_Required work_. Transcribe the records below exactly, from their first line through the line containing "auto_temple(g1, F1, -104, 16, .012, .128, Z1". Omit every line after it.

_Collected data entries_.
* * *

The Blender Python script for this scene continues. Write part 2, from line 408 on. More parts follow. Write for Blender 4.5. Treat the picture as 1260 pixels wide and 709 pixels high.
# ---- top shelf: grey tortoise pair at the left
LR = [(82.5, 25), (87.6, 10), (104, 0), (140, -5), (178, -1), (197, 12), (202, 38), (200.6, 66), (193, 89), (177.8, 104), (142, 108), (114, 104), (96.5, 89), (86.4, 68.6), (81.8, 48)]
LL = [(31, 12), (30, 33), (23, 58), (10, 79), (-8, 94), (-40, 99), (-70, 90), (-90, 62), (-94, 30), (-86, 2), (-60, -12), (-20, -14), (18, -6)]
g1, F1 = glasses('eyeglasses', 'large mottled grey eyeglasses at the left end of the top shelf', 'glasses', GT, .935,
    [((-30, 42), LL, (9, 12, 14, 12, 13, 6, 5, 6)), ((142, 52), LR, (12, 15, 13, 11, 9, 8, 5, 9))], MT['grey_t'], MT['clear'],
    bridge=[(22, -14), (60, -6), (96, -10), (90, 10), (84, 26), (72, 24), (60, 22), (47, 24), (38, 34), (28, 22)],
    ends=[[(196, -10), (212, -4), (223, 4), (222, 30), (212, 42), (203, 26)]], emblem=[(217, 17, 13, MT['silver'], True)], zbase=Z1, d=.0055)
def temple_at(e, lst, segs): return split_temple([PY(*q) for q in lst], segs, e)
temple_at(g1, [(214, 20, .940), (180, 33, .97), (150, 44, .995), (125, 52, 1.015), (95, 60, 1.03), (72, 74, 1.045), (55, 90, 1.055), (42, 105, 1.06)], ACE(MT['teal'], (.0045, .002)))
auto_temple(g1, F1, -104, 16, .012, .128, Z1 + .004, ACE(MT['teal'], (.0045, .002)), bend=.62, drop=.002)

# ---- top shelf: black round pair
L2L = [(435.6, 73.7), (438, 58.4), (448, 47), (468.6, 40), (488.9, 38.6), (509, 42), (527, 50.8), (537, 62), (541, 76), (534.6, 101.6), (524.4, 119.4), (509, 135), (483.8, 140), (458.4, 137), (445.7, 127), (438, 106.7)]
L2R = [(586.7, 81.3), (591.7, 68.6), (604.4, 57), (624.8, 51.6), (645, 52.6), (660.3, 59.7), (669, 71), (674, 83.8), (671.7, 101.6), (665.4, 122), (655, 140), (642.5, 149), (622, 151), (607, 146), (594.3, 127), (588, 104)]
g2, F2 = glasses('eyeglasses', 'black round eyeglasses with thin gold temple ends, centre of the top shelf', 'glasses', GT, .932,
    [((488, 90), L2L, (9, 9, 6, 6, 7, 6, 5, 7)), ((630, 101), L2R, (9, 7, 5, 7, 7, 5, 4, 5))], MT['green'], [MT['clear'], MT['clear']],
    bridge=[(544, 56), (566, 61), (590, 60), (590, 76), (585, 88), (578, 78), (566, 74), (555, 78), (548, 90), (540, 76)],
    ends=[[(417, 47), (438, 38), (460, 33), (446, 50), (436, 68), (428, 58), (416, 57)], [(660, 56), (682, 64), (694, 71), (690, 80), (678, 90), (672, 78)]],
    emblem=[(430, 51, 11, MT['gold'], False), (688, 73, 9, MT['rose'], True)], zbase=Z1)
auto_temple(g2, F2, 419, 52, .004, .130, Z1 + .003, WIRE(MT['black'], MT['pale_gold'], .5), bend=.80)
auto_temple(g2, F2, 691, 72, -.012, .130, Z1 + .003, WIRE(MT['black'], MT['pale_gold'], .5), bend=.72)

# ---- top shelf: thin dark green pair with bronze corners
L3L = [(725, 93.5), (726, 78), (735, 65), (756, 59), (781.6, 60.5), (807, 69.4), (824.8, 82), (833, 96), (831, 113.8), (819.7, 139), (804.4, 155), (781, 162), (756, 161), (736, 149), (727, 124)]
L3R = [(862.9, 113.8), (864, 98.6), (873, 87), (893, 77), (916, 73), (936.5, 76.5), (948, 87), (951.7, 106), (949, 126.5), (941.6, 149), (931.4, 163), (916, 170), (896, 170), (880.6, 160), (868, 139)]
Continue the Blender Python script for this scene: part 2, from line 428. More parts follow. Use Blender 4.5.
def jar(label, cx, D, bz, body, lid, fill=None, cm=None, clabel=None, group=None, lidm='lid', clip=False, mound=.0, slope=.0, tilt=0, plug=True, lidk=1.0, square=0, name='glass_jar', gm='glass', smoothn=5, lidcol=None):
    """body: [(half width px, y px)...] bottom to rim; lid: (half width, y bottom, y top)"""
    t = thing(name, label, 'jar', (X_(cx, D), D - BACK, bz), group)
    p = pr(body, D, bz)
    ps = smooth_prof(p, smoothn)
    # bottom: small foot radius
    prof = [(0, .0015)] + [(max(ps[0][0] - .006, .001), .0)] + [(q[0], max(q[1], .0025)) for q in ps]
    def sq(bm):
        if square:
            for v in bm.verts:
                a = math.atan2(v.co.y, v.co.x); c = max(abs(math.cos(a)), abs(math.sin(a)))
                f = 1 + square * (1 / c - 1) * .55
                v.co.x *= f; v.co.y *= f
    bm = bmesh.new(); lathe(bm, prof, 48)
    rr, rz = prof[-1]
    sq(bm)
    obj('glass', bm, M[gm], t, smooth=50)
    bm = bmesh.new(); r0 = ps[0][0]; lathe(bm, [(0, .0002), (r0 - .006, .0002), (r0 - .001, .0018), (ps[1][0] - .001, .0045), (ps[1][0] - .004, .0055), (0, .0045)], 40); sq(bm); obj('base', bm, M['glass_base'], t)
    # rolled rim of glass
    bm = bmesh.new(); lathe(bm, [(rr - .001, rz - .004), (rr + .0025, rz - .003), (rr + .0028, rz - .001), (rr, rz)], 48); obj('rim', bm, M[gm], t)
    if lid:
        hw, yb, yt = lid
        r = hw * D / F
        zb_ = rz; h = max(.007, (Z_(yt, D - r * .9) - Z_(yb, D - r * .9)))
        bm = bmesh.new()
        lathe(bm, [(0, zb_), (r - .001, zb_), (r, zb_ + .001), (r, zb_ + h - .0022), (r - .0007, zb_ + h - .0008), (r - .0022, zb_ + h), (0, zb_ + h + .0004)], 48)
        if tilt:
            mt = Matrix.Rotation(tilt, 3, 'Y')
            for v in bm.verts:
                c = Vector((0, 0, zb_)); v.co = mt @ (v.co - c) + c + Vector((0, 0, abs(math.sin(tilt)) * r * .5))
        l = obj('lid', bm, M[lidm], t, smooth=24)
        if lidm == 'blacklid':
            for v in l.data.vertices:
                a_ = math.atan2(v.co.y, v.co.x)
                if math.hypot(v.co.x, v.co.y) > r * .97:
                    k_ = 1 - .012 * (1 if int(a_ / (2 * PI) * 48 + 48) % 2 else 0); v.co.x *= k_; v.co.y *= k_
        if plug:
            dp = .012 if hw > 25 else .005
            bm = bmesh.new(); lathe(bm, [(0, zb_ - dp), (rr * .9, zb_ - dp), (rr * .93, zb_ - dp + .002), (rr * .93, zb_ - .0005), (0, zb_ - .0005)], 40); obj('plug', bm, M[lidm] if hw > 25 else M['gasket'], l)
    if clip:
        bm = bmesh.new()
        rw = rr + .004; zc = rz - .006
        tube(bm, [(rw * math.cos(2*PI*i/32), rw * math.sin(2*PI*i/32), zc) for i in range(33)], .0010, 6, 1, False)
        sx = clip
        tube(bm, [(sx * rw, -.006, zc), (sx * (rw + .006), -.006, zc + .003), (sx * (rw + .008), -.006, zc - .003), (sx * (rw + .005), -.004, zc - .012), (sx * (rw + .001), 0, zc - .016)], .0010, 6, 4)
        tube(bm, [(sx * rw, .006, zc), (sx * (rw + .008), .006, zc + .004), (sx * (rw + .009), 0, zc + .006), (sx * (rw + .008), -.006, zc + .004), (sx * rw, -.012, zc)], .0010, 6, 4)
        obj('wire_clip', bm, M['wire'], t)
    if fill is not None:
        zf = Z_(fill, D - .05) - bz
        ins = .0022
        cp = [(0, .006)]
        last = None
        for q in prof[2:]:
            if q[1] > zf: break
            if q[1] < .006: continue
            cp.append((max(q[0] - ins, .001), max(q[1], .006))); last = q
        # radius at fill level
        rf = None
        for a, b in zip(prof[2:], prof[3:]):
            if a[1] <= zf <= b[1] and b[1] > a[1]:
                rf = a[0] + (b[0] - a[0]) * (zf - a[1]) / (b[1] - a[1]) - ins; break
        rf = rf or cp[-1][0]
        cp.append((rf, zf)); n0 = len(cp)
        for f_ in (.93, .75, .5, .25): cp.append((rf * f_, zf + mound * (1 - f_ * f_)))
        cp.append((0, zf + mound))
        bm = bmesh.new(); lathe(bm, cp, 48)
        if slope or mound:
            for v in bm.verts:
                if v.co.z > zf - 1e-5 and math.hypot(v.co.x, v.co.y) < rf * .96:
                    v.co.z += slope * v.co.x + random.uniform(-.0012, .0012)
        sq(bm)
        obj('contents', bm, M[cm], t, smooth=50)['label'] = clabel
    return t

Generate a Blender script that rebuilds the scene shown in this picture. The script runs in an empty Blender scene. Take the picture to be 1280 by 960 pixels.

* * *

_Answer to this task_.
The Blender Python script for this scene continues. Write part 2, from line 408 on. More parts follow. Write for Blender 4.5. Treat the picture as 1260 pixels wide and 709 pixels high.
# ---- top shelf: grey tortoise pair at the left
LR = [(82.5, 25), (87.6, 10), (104, 0), (140, -5), (178, -1), (197, 12), (202, 38), (200.6, 66), (193, 89), (177.8, 104), (142, 108), (114, 104), (96.5, 89), (86.4, 68.6), (81.8, 48)]
LL = [(31, 12), (30, 33), (23, 58), (10, 79), (-8, 94), (-40, 99), (-70, 90), (-90, 62), (-94, 30), (-86, 2), (-60, -12), (-20, -14), (18, -6)]
g1, F1 = glasses('eyeglasses', 'large mottled grey eyeglasses at the left end of the top shelf', 'glasses', GT, .935,
    [((-30, 42), LL, (9, 12, 14, 12, 13, 6, 5, 6)), ((142, 52), LR, (12, 15, 13, 11, 9, 8, 5, 9))], MT['grey_t'], MT['clear'],
    bridge=[(22, -14), (60, -6), (96, -10), (90, 10), (84, 26), (72, 24), (60, 22), (47, 24), (38, 34), (28, 22)],
    ends=[[(196, -10), (212, -4), (223, 4), (222, 30), (212, 42), (203, 26)]], emblem=[(217, 17, 13, MT['silver'], True)], zbase=Z1, d=.0055)
def temple_at(e, lst, segs): return split_temple([PY(*q) for q in lst], segs, e)
temple_at(g1, [(214, 20, .940), (180, 33, .97), (150, 44, .995), (125, 52, 1.015), (95, 60, 1.03), (72, 74, 1.045), (55, 90, 1.055), (42, 105, 1.06)], ACE(MT['teal'], (.0045, .002)))
auto_temple(g1, F1, -104, 16, .012, .128, Z1 + .004, ACE(MT['teal'], (.0045, .002)), bend=.62, drop=.002)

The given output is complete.